* Begin DATASET EXTRACT *

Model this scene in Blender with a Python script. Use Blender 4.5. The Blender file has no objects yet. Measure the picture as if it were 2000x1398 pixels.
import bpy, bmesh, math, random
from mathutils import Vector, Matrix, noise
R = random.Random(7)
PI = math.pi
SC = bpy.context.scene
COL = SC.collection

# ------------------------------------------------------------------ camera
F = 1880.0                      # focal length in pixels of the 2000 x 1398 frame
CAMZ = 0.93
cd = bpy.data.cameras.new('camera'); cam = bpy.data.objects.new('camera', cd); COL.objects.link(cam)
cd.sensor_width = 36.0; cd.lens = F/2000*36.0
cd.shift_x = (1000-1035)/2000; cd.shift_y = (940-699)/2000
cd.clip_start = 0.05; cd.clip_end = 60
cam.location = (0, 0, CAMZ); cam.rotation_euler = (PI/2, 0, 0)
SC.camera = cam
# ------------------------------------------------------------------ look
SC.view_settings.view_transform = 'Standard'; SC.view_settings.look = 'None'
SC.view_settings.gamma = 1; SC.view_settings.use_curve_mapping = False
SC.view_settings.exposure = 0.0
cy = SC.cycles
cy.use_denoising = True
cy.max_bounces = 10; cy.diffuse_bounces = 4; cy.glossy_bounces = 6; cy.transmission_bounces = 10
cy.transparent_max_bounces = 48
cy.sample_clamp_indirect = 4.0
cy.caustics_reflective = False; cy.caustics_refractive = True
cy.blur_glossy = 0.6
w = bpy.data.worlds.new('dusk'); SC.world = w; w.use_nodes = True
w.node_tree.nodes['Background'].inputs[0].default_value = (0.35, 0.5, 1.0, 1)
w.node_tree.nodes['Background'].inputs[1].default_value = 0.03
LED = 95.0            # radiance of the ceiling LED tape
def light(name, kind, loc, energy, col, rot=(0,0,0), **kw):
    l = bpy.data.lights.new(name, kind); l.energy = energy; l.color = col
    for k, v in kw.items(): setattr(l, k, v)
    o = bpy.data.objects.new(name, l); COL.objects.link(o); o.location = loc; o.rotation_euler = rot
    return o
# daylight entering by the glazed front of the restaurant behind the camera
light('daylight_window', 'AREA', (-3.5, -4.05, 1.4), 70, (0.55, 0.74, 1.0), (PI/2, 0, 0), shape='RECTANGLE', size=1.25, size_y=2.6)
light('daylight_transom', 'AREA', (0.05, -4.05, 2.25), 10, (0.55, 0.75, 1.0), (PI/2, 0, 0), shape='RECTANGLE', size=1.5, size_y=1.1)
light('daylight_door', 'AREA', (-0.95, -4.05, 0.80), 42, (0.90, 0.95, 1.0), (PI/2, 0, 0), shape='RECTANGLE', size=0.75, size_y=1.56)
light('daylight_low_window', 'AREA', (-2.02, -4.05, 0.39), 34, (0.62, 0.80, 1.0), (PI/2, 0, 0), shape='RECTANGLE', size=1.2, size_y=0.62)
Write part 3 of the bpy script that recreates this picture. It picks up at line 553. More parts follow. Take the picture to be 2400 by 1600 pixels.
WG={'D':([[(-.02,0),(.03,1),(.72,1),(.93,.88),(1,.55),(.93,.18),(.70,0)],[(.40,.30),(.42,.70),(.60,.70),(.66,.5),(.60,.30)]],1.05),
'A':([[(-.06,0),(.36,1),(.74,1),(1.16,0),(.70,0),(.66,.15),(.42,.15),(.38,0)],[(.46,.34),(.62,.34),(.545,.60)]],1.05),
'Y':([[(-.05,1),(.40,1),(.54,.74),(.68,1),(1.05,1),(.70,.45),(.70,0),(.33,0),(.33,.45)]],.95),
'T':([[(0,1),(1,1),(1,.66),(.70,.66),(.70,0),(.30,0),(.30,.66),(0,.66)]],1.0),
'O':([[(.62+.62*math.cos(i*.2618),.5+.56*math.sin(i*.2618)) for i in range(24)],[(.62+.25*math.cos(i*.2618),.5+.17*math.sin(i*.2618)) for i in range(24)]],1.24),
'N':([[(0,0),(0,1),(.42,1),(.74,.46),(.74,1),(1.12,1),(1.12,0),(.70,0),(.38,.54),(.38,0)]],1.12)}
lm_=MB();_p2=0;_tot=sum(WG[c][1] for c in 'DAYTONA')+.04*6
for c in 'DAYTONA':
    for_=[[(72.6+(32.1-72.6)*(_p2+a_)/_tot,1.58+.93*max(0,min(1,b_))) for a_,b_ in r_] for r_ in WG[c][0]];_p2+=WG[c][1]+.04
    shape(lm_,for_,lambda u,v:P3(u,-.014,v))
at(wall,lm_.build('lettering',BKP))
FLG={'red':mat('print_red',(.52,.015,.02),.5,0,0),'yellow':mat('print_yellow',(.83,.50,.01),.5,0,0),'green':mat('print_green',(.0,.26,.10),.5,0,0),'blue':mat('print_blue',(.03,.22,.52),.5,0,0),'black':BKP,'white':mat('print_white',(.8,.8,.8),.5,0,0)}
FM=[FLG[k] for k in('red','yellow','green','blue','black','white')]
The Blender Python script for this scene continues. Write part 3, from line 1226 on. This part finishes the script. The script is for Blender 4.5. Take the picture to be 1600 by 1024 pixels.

* End DATASET EXTRACT *

Copy every line of the records above, starting with the first, up to and including the line containing "COL = SC.collection".

■ PROBLEM SOLUTION:
Model this scene in Blender with a Python script. Use Blender 4.5. The Blender file has no objects yet. Measure the picture as if it were 2000x1398 pixels.
import bpy, bmesh, math, random
from mathutils import Vector, Matrix, noise
R = random.Random(7)
PI = math.pi
SC = bpy.context.scene
COL = SC.collection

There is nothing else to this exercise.